L’identification des moins-values latentes éventuelles sur les actifs non-éligibles ainsi que la réalisation d’un inventaire préalable des actifs de la holding permettra de déterminer précisément le ratio d’exonération partielle afin de conférer au dispositif toute son efficience.
Au-delà de la composition de l’actif de la société interposée, la question de la gouvernance reste également un sujet central qui devra faire l’objet d’une attention particulière. Et ce, afin de garantir la pérennité du groupe et d’anticiper toute difficulté qui pourrait survenir en cas de disparition prématurée du donateur lorsqu’il est l’ « homme clé » de l’entreprise.

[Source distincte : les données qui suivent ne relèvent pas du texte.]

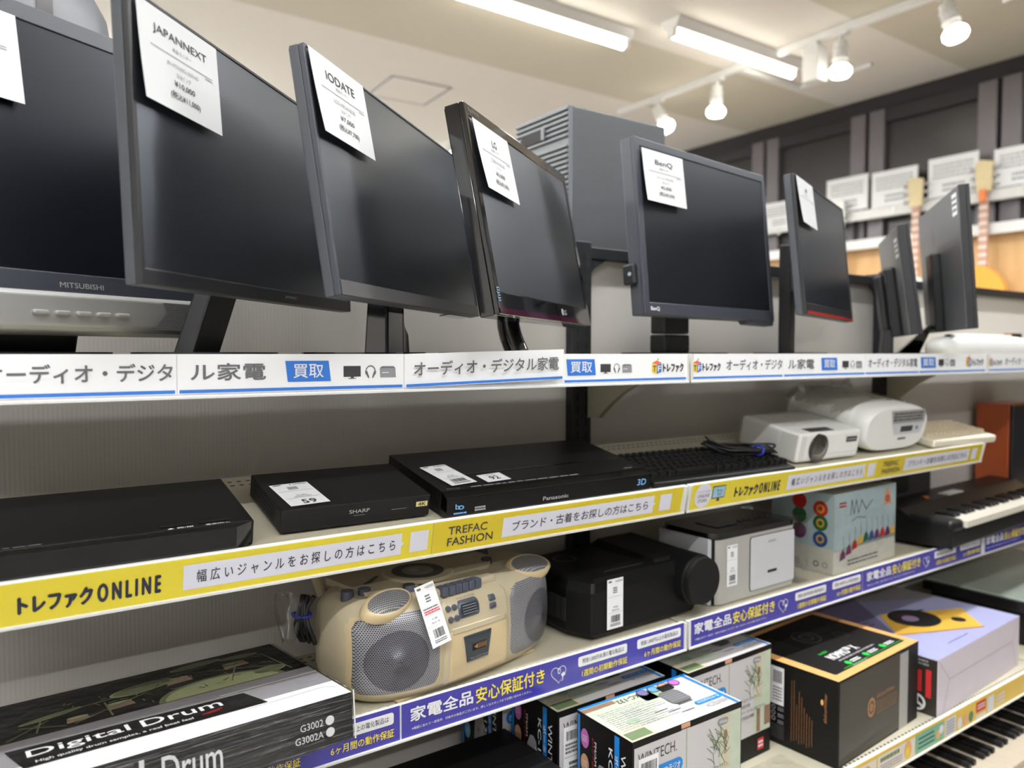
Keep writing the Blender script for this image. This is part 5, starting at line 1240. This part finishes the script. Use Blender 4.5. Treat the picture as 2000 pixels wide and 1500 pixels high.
g.ring(T, .17, .17, .03, .034, 'piano_grey', .001); g.ring(T, .17, .17, .014, .017, 'piano_grey', .001); g.disc(T, .25, .13, .024, 'piano_black', .001, .02); g.rect(T, .03, .1, .14, .22, 'piano_black', .0009)
g.build('carton_body', r, bevel=.0008)

# lavender turntable carton
r = thing('turntable_carton', 'large lavender carton printed with a gold record player', 'carton', (1.785, .853, ZL + .0005), R(3.0))
LW, LD, LH = .487, .37, .1325
g = G(); g.box(0, LW, 0, LD, 0, LH, 'lavender_pale')
T = top(0, 0, LH); g.rect(T, 0, LW, 0, LD, 'lavender', .0004); g.poly(T, [(0, .12), (.10, .15), (.30, LD), (0, LD)], 'purple_shade_print', .0007); g.poly(T, [(.16, LD), (LW, .20), (LW, LD)], 'carton_grey', .0006)  # shade of the shelf above painted in: purple at left, grey at right
g.poly(T, [(.087, .134), (.322, .026), (.43, .122), (.20, .235)], 'gold_print', .001); g.line(T, [(.087, .134), (.322, .026)], .006, 'copper_ink', .0012)
g.disc(T, .245, .165, .072, 'record_black', .0014, .062); g.disc(T, .232, .168, .024, 'mauve', .0017, .02); g.line(T, [(.33, .18), (.29, .19), (.27, .16)], .008, 'record_black', .0018); g.disc(T, .328, .088, .02, 'record_black', .0014, .017); g.line(T, [(.23, .2), (.25, .185)], .003, 'bell_red', .002)
g.bars(T, .13, .24, .03, .034, 'purple_shade_print', 1, .7, .001); g.bars(T, .03, .12, .2, .23, 'piano_grey', 2, .5, .001)
F = front(0, 0, 0); e = .06
g.line(F, [(0.004, LH - .002), (e, .075), (LW - e * .8, .075), (LW - .004, LH - .004)], .0012, 'crease'); g.line(F, [(e, .075), (.03, .004)], .0012, 'crease'); g.line(F, [(LW - e * .8, .075), (LW - .02, .004)], .0012, 'crease')
L_ = left(0, LD, 0); u0 = LD - .105
g.rect(L_, u0, LD - .001, 0, LH - .001, 'carton_smoke', .0006); g.rect(L_, u0 + .002, u0 + .022, .055, .104, 'ink_red', .0009); g.rect(L_, u0 + .06, u0 + .07, .05, .1, 'ink_red', .0009); g.rect(L_, LD - .026, LD - .014, .04, .105, 'ink_red', .0009); g.bars(L_, u0 + .03, u0 + .05, .06, .1, 'silver_plastic', 3, .5, .0009)
g.ring(L_, LD - .045, .024, .014, .0195, 'white_ink', .0009, 28, 1.0)
for a in (90, 210, 330): g.line(L_, [(LD - .045, .024), (LD - .045 + .015 * math.cos(R(a)), .024 + .015 * math.sin(R(a)))], .006, 'white_ink', .001)
g.bars(L_, u0 + .01, LD - .02, .112, .128, 'ink_pale', 2, .6, .0009)
g.build('carton_body', r, bevel=.0012)

# glass topped black deck
r = thing('audio_deck', 'wide flat black deck with a pale glass lid at the right edge', 'deck', (2.43, .90, ZL + .0005), 0)
g = G(); g.box(0, .6, .02, .29, .006, .1, 'piano_black'); g.build('case', r, bevel=.004)
g = G(); g.box(-.02, .62, .0, .305, .1, .128, 'gloss_black'); g.box(-.012, .612, .008, .297, .128, .1345, 'glass_pale'); g.build('glass_lid', r, bevel=.002, label='pale glass lid')
for x_ in (.05, .5): g = G(); g.box(x_, x_ + .04, .05, .26, 0, .007, 'cable_black'); g.build('foot', r)

# crumpled clear bag lying on the low shelf
g = G(); rnd = random.Random(9); n = 10
vs = [(.15 * i / n, .05 * j / n * 2, .004 + .016 * rnd.random() * math.sin(PI * i / n) * math.sin(PI * j / n)) for j in range(n + 1) for i in range(n + 1)]
fs = [(j * (n + 1) + i, j * (n + 1) + i + 1, (j + 1) * (n + 1) + i + 1, (j + 1) * (n + 1) + i) for j in range(n) for i in range(n)]
g.add(vs, fs, 'clear_film', None, True); tag(g.build('plastic_bag', loc=(1.2, .858, ZL + .001)), 'crumpled clear bag lying before the copper-edged speaker carton', 'plastic bag')

# ivory digital piano on the base shelf
r = thing('digital_piano', 'ivory digital piano with dark keys in the lower right corner, below the mustard signs', 'digital piano', (1.30, .735, .3005), 0)
g = G(); g.box(0, 1.35, .028, .34, .0, .118, 'piano_ivory'); g.box(0, 1.35, -.03, .028, .0, .09, 'piano_ivory'); g.box(0, .05, -.03, .34, .0, .142, 'piano_ivory'); g.box(1.30, 1.35, -.03, .34, .0, .142, 'piano_ivory'); g.box(0, 1.35, .185, .34, .1, .150, 'piano_ivory'); g.build('case', r, bevel=.004)
g = G(); g.box(0, 1.35, -.036, -.03, .0, .078, 'piano_black'); g.build('key_slip', r, bevel=.001)
for k in range(52):
    x_ = .055 + .0238 * k; b = G(); b.box(x_, x_ + .0228, .03, .183, .118, .135, 'piano_ivory'); b.build('white_key', r, bevel=.001, seg=1)
    if k % 7 not in (2, 6) and k < 51:
        b = G(); b.box(x_ + .0158, x_ + .0298, .085, .183, .135, .147, 'piano_black'); b.build('black_key', r, bevel=.001, seg=1)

En outre, si la transmission par société interposée permet de contourner les difficultés liées à un caractère animateur incertain, elle comporte certaines contraintes notamment en raison de l’obligation de maintenir inchangés les niveaux de participations à chaque degré d’interposition. Précision étant ici faite que depuis le 21 décembre dernier l’administration fiscale a éclairci sa position à ce sujet et interprète cette condition en nombre de titres détenus et non plus en pourcentage de participation.
Le dispositif Dutreil connaît de nombreuses applications possibles dans les groupes de sociétés et nécessite obligatoirement une analyse préalable de l’actionnariat du groupe, de la composition des actifs des sociétés concernées, de leurs activités, des projets de développement ou de réorganisation à moyen terme… afin de déterminer avec précision la voie de transmission la plus adaptée.

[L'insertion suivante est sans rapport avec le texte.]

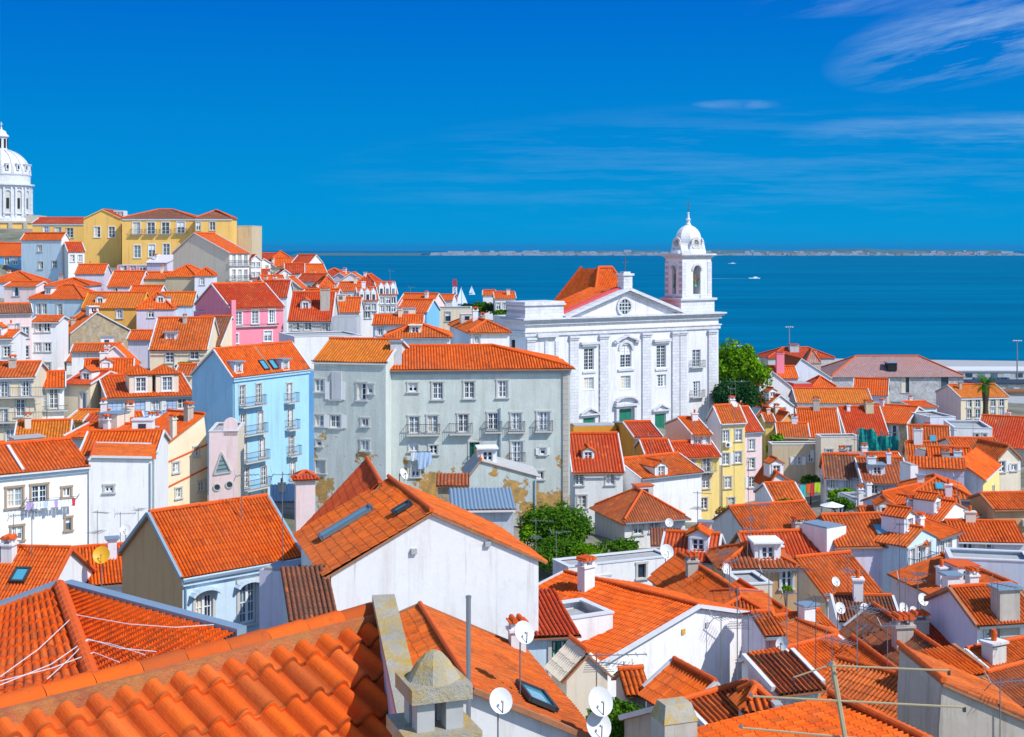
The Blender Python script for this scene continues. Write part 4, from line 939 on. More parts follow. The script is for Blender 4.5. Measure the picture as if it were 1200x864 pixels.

L’erreur n’est, en effet, pas permise !
Aucune rectification n’est possible a posteriori lorsque le dispositif du Pacte Dutreil a été positionné au niveau d’une société animatrice dont la qualification serait remise en cause et non au niveau d’une société interposée : c’est la perte inéluctable de l’exonération partielle et la reprise des droits de mutation majorés des pénalités et des intérêts de retard.
Un dirigeant-associé averti en vaut deux.